### Aim
Your task is to retype the lines between the line with "Recreate this scene" and the line with "cam_d.dof.use_dof = True;", inclusive. Copy no pictures and no other lines.

### Data excerpts
....................
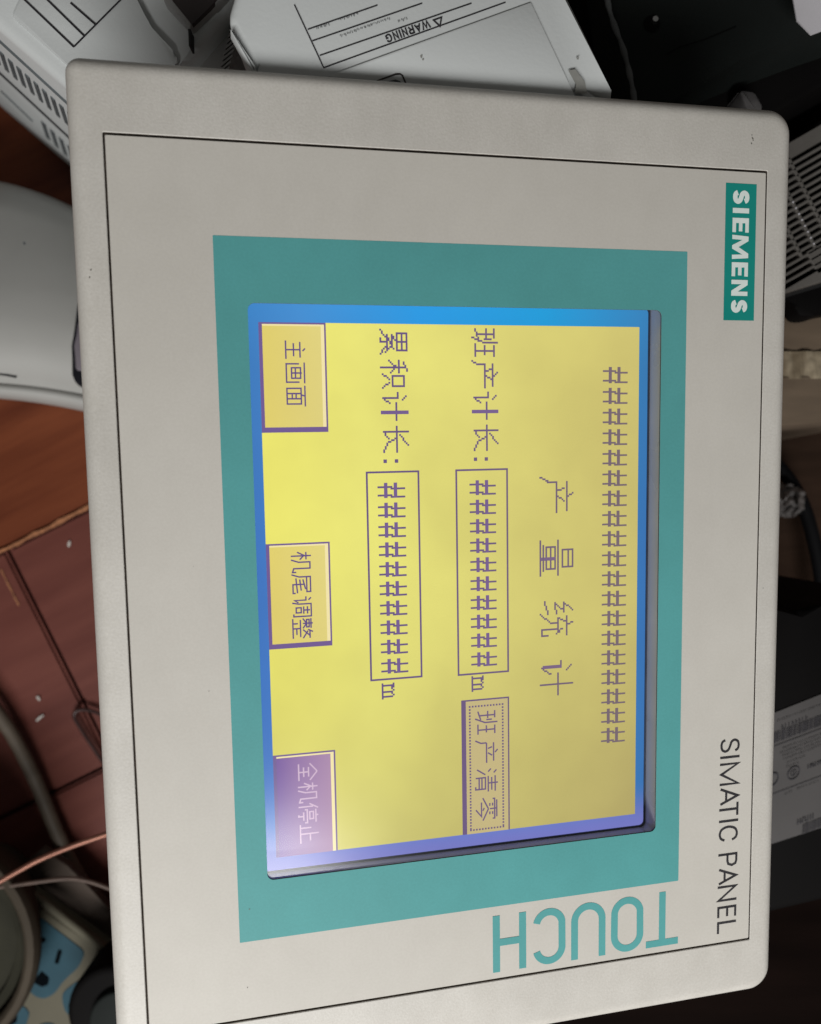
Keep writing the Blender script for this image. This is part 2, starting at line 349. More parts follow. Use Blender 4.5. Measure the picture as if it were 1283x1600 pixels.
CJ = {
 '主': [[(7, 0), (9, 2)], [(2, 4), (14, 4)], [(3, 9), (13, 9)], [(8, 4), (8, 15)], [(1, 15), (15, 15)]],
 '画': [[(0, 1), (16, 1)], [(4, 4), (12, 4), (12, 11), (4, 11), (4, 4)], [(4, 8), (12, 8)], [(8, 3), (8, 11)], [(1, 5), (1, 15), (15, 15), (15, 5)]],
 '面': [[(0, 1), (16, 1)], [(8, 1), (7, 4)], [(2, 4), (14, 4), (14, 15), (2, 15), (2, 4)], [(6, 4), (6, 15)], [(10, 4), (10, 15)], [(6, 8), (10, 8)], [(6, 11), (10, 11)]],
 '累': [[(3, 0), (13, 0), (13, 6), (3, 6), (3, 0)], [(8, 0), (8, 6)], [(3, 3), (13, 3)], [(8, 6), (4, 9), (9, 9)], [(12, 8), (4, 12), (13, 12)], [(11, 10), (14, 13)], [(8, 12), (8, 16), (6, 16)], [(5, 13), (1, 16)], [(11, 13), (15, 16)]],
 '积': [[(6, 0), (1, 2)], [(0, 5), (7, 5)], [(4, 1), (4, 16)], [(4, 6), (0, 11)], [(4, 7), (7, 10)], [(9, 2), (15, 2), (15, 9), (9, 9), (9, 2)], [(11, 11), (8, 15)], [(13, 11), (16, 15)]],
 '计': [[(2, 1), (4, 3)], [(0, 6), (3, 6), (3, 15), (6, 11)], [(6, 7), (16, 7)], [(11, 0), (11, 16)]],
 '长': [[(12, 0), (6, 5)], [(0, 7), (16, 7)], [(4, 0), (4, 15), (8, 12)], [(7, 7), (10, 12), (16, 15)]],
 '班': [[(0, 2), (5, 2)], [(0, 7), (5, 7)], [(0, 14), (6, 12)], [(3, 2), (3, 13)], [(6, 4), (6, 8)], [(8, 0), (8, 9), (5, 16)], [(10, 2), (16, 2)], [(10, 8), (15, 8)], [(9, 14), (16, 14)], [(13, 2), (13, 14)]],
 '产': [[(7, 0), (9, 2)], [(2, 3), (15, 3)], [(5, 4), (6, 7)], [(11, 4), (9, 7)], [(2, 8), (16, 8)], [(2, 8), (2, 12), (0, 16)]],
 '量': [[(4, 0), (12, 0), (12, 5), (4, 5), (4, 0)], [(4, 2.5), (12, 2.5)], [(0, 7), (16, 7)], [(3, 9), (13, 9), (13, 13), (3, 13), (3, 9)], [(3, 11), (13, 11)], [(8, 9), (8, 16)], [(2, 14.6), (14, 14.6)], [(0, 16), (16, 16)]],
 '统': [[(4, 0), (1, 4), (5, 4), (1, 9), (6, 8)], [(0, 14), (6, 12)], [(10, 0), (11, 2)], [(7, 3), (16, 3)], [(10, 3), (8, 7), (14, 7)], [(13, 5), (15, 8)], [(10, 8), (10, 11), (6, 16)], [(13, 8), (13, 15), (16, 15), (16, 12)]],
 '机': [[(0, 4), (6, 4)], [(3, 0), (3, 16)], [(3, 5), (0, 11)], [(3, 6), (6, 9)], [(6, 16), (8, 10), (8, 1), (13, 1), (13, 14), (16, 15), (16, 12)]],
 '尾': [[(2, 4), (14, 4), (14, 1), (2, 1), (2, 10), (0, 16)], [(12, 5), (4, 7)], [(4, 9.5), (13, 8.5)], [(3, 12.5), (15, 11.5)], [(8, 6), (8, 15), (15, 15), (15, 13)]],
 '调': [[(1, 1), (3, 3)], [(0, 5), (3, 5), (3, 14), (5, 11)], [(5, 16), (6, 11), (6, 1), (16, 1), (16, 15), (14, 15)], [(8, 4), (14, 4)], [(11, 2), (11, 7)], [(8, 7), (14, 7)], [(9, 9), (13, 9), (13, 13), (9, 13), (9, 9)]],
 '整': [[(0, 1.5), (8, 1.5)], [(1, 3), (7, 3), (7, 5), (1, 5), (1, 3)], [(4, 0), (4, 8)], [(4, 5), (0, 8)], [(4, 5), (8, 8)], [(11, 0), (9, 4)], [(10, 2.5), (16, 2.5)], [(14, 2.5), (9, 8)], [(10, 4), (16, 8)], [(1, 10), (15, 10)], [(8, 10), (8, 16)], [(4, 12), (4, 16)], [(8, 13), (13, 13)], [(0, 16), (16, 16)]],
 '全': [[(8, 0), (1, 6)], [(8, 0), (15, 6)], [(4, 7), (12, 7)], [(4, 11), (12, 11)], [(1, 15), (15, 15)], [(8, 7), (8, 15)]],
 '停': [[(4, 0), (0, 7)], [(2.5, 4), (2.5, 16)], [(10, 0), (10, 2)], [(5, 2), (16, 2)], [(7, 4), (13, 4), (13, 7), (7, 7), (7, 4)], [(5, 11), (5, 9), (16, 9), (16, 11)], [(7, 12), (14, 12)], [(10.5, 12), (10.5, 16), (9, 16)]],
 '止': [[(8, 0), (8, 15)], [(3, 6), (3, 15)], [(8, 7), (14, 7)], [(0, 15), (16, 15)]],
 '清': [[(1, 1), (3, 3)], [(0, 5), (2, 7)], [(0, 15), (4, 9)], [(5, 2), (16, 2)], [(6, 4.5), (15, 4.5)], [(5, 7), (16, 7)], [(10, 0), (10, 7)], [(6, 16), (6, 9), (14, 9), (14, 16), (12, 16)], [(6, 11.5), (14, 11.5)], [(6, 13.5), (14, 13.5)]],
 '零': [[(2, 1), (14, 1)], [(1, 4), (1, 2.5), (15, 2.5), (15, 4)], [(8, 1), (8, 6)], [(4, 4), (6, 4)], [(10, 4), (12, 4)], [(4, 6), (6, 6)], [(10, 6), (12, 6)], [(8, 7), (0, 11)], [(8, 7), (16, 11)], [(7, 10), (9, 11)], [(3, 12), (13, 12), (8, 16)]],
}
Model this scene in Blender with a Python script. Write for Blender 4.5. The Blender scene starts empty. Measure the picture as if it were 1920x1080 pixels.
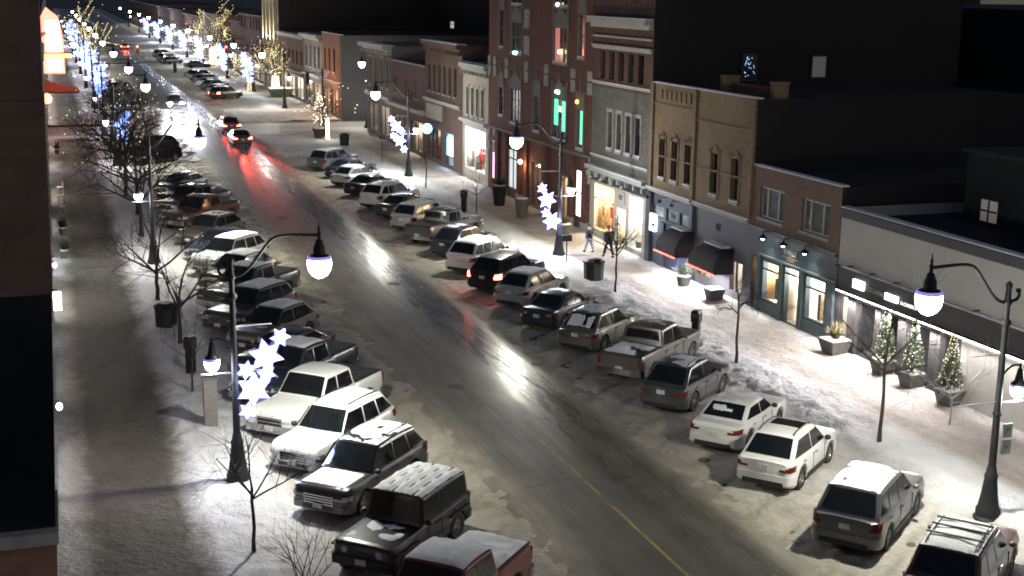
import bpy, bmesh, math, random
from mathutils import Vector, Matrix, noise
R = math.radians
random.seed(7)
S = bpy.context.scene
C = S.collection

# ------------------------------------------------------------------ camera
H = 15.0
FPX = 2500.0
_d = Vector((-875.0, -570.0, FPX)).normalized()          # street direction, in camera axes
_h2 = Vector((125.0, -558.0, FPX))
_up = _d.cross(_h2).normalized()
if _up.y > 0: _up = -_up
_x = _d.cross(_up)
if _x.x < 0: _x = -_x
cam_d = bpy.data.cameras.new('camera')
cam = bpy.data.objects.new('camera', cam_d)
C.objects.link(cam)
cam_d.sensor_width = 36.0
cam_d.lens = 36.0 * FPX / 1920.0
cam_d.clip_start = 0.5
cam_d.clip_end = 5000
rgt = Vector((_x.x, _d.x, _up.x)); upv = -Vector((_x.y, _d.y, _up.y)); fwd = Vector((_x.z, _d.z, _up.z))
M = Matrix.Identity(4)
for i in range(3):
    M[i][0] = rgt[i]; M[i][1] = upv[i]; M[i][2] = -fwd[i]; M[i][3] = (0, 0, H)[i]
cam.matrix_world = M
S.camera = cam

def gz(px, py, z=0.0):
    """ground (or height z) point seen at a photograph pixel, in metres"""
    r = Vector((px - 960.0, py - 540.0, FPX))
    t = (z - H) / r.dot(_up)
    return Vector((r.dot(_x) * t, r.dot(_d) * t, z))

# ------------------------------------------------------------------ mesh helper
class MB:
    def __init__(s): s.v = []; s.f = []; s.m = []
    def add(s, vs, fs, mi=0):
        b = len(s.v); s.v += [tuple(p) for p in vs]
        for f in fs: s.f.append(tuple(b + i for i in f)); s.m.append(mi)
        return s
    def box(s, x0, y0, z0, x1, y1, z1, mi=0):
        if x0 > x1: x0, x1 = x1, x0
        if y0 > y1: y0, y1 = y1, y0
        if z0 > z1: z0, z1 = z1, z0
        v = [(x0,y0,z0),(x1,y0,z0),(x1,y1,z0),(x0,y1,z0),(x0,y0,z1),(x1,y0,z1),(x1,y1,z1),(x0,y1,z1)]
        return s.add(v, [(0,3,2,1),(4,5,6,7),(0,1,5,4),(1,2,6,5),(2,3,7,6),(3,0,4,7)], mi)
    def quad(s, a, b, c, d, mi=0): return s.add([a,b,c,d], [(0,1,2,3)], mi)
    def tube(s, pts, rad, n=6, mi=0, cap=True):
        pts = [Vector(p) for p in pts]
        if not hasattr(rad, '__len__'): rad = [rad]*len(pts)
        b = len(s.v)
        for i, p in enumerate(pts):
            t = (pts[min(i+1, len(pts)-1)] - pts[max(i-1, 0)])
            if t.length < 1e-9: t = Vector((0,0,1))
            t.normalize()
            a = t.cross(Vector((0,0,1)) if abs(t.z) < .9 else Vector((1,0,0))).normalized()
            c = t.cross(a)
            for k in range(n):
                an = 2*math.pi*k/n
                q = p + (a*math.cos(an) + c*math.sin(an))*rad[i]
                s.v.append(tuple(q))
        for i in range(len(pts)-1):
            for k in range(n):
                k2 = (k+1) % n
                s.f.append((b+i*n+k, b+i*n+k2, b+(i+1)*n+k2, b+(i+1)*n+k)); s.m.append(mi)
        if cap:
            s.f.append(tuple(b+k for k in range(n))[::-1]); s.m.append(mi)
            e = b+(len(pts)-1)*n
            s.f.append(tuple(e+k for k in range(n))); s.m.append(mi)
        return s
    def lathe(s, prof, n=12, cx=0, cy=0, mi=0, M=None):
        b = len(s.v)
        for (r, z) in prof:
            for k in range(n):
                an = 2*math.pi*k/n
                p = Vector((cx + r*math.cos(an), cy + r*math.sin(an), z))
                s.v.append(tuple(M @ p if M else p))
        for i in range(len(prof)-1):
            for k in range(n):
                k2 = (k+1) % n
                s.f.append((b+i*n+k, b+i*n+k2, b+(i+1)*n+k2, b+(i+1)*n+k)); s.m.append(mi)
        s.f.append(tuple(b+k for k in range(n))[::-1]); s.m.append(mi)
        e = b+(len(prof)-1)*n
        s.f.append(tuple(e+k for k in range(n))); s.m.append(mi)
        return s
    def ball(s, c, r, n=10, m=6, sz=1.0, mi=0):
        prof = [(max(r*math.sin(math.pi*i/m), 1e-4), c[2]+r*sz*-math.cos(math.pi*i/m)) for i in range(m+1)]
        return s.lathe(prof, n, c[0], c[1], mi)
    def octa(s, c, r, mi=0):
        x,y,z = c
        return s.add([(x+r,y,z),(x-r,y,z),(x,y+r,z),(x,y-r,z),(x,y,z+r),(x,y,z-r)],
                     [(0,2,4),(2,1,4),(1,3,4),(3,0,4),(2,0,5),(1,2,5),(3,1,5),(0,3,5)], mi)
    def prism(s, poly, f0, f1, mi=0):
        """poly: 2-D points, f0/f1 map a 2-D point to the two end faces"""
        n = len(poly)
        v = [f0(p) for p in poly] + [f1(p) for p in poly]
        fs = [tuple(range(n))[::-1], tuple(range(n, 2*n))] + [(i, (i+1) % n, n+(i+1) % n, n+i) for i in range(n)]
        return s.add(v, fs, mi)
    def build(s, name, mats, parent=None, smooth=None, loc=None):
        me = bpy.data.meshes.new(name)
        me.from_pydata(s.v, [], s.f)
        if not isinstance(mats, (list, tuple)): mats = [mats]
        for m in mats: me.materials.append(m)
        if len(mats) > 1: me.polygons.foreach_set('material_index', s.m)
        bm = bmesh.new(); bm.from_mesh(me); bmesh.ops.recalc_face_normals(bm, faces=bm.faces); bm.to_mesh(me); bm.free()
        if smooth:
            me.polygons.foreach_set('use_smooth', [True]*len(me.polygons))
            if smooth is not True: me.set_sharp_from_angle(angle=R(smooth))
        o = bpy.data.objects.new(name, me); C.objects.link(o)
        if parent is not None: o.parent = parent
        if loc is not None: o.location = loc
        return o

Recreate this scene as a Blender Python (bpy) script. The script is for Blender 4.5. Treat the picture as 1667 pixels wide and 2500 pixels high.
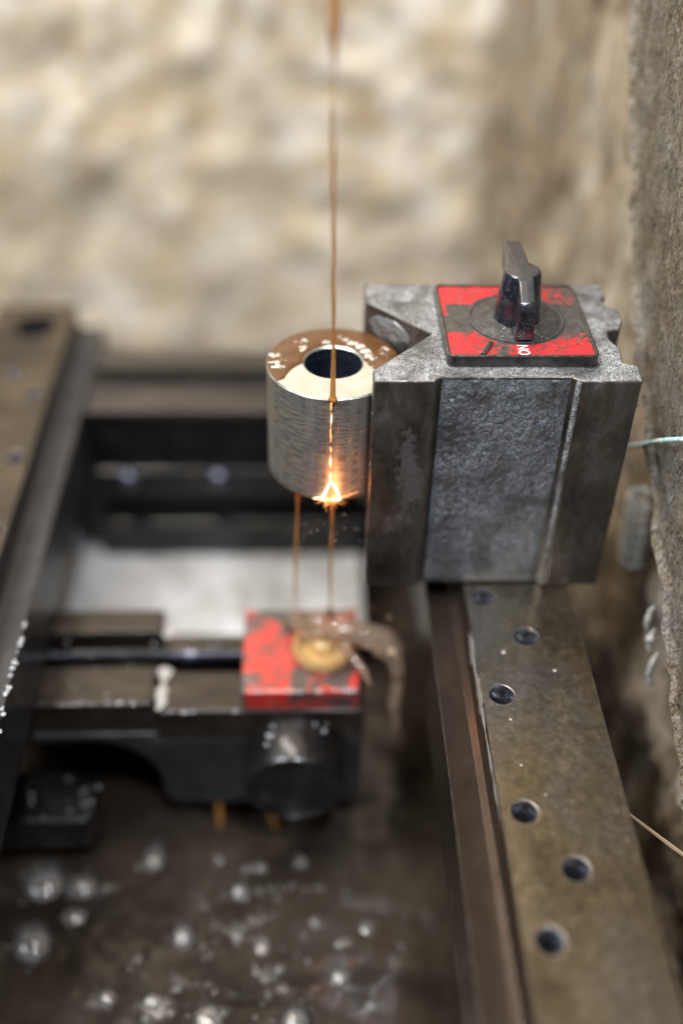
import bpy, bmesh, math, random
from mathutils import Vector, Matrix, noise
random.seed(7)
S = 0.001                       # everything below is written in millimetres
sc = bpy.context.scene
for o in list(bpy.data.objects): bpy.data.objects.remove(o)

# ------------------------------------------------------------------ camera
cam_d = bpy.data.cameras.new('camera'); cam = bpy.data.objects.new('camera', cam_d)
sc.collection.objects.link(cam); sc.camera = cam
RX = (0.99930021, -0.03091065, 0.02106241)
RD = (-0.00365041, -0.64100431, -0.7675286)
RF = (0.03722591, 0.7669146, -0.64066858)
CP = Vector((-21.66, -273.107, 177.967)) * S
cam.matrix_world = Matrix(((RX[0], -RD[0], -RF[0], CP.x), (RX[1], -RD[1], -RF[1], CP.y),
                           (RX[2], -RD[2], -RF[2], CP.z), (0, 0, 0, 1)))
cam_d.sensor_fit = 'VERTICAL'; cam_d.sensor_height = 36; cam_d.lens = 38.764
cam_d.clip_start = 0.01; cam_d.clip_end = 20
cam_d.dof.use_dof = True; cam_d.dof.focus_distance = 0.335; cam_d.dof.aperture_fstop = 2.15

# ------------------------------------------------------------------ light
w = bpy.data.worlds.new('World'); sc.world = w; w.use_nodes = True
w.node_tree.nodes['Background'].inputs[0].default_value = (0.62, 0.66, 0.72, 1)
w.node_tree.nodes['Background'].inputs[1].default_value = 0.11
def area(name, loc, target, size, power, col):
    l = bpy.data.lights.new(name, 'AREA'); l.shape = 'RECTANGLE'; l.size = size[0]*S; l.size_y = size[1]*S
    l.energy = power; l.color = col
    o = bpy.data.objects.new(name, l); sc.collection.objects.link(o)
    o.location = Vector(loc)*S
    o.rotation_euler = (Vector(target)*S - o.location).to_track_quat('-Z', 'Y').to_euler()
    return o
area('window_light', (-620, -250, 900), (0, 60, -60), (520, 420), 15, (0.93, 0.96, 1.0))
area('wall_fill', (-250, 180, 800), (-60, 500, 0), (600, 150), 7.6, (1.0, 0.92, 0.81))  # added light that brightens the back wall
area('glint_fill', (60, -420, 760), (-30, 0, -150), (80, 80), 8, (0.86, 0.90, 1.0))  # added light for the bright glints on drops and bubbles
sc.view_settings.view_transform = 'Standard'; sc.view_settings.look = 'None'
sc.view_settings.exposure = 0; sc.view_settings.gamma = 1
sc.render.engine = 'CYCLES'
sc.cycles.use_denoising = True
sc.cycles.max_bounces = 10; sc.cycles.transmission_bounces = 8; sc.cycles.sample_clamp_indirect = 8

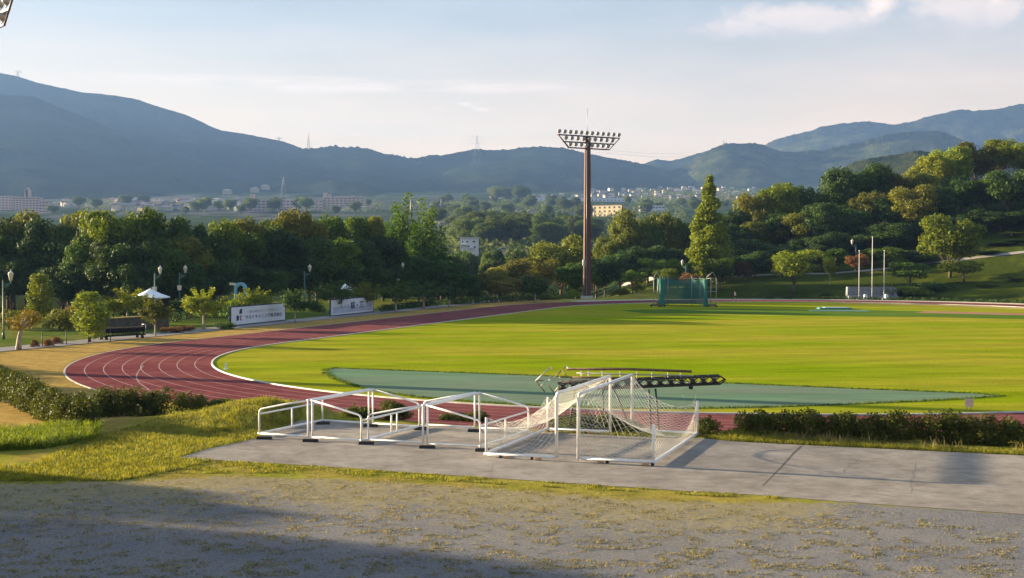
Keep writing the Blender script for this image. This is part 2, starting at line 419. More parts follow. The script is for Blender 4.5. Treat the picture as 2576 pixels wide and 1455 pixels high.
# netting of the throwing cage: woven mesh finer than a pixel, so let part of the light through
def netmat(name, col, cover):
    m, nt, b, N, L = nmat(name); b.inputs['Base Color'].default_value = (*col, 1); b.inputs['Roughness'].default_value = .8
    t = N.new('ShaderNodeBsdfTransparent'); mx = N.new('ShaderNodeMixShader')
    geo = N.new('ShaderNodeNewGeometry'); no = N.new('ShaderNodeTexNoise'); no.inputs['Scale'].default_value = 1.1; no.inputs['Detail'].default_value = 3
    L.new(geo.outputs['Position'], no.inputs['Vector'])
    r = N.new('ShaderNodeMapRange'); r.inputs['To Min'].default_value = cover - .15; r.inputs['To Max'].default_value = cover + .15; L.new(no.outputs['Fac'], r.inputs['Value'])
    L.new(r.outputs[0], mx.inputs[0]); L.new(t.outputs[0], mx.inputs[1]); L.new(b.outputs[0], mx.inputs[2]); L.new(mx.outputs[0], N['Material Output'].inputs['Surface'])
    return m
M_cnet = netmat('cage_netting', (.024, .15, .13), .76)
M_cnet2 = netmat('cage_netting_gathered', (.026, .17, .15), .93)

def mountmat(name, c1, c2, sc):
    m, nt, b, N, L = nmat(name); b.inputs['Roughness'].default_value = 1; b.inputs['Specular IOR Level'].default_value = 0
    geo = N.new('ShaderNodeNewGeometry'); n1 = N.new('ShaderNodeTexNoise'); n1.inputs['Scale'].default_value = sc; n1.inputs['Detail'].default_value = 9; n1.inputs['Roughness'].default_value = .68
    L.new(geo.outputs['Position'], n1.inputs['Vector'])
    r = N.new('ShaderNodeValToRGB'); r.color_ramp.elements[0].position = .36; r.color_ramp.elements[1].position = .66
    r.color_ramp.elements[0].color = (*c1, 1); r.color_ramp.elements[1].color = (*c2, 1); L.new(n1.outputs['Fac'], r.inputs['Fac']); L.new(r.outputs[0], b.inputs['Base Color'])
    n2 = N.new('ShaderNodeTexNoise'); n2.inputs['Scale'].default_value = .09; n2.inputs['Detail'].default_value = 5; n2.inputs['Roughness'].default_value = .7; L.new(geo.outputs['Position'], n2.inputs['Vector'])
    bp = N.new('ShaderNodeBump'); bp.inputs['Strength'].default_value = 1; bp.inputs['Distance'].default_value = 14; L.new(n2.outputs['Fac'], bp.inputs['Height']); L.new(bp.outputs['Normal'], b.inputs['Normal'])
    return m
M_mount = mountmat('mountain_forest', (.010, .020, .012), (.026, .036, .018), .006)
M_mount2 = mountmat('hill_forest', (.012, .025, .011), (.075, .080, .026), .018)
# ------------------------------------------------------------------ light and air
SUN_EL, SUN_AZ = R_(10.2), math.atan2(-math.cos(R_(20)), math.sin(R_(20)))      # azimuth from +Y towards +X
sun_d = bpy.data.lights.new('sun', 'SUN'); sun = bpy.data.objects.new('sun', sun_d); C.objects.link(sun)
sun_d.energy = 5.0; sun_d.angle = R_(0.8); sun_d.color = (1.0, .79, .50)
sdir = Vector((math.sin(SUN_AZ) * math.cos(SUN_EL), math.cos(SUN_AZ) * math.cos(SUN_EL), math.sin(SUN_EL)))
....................
### Task output
Recreate this scene as a Blender Python (bpy) script. The script is for Blender 4.5. Treat the picture as 1667 pixels wide and 2500 pixels high.
import bpy, bmesh, math, random
from mathutils import Vector, Matrix, noise
random.seed(7)
S = 0.001                       # everything below is written in millimetres
sc = bpy.context.scene
for o in list(bpy.data.objects): bpy.data.objects.remove(o)

# ------------------------------------------------------------------ camera
cam_d = bpy.data.cameras.new('camera'); cam = bpy.data.objects.new('camera', cam_d)
sc.collection.objects.link(cam); sc.camera = cam
RX = (0.99930021, -0.03091065, 0.02106241)
RD = (-0.00365041, -0.64100431, -0.7675286)
RF = (0.03722591, 0.7669146, -0.64066858)
CP = Vector((-21.66, -273.107, 177.967)) * S
cam.matrix_world = Matrix(((RX[0], -RD[0], -RF[0], CP.x), (RX[1], -RD[1], -RF[1], CP.y),
                           (RX[2], -RD[2], -RF[2], CP.z), (0, 0, 0, 1)))
cam_d.sensor_fit = 'VERTICAL'; cam_d.sensor_height = 36; cam_d.lens = 38.764
cam_d.clip_start = 0.01; cam_d.clip_end = 20
cam_d.dof.use_dof = True; cam_d.dof.focus_distance = 0.335; cam_d.dof.aperture_fstop = 2.15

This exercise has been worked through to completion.